Now, with a different President, the whole system is going to suffer equal stupidity. It was published in the Integrated Resource Plan (IRP), an electricity capacity plan that aims to provide an indication of the country’s electricity demand, how this demand will be supplied and what it will cost.
The plan, recently published, is a blueprint of how to mess around with things until this country runs out of power in a planned fashion. So, how is this? Firstly, in the plan is a table which lists the proposed capacity of all types of generation: coal, nuclear, hydro, storage, photovoltaic (PV), wind, concentrated solar power (CSP), gas and diesel. We read that the plan is to reduce coal generation from 37 149 MW to 33 364 MW (reduction of 3 785 MW), add 5 000 MW of storage capacity, increase PV to 8 288 MW, increase wind to 17 742 MW, increase CSP to 600 MW and increase gas and diesel to 6 380 MW. Let’s look at all this. Firstly, ‘5 000 MW storage’. What is this? Is it some humongous battery? If so, based on other batteries worldwide, it is ten times larger than the Australian Tesla battery and probably only available for a few hours. No good as baseload. Then wind and solar PV give a total of 26 030 MW or zero megawatts if it’s a still, windless night. What all this means is that the Eskom power system will be able to support a load of 38 000 MW by 2030, after which it will not be able to do so.

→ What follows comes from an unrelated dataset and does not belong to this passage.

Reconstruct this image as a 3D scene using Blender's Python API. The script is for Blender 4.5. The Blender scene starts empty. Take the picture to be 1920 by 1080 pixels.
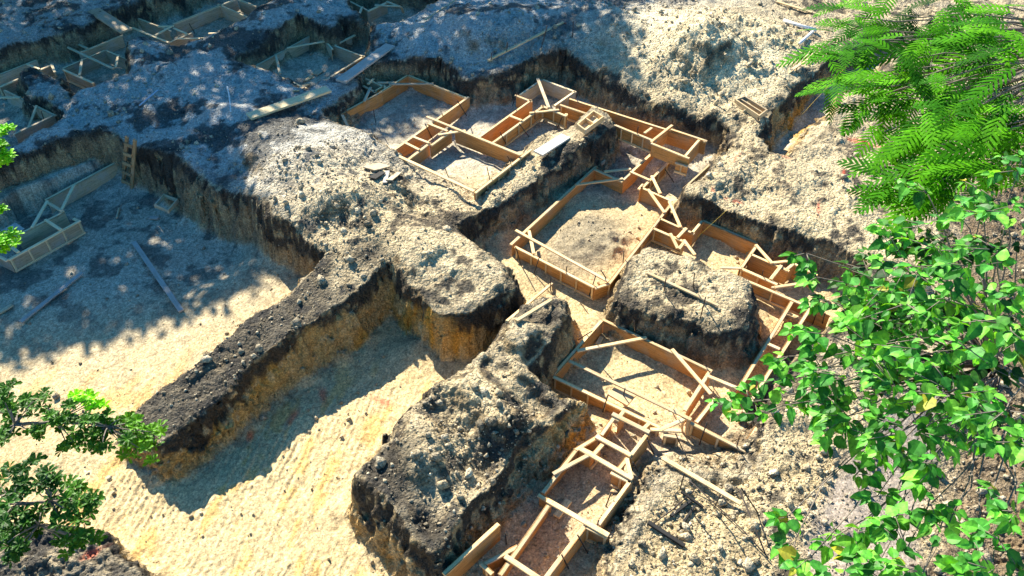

One can see that having a new capacity of 14 400 MW of wind generation is going to use 7 000 km2 of land. Since there is no wind on the Highveld, one imagines that the wind turbines will fill a strip of coast 20 km wide and 350 km long from Jeffery’s Bay to East London, which is a bit depressing for tourists.
In essence, the IRP clearly has been cobbled together by a group of self-interested parties who have spoken into the ear of government and convinced them to call for the building of wind turbines on a large scale, when these hardly help anything. Money is the motivation. The fact is, any megawatt of wind power has to be backed up by a megawatt of firm power, and that is an inescapable fact. The IRP will not serve South Africa very well. Assuming government gets the economy together, we can look to a power requirement of more than 38 000 MW by 2030, and Eskom just won’t have it. What is needed is big investment in solar PV and hydro pump storage. A programme of power generation from wave power would also be a good idea.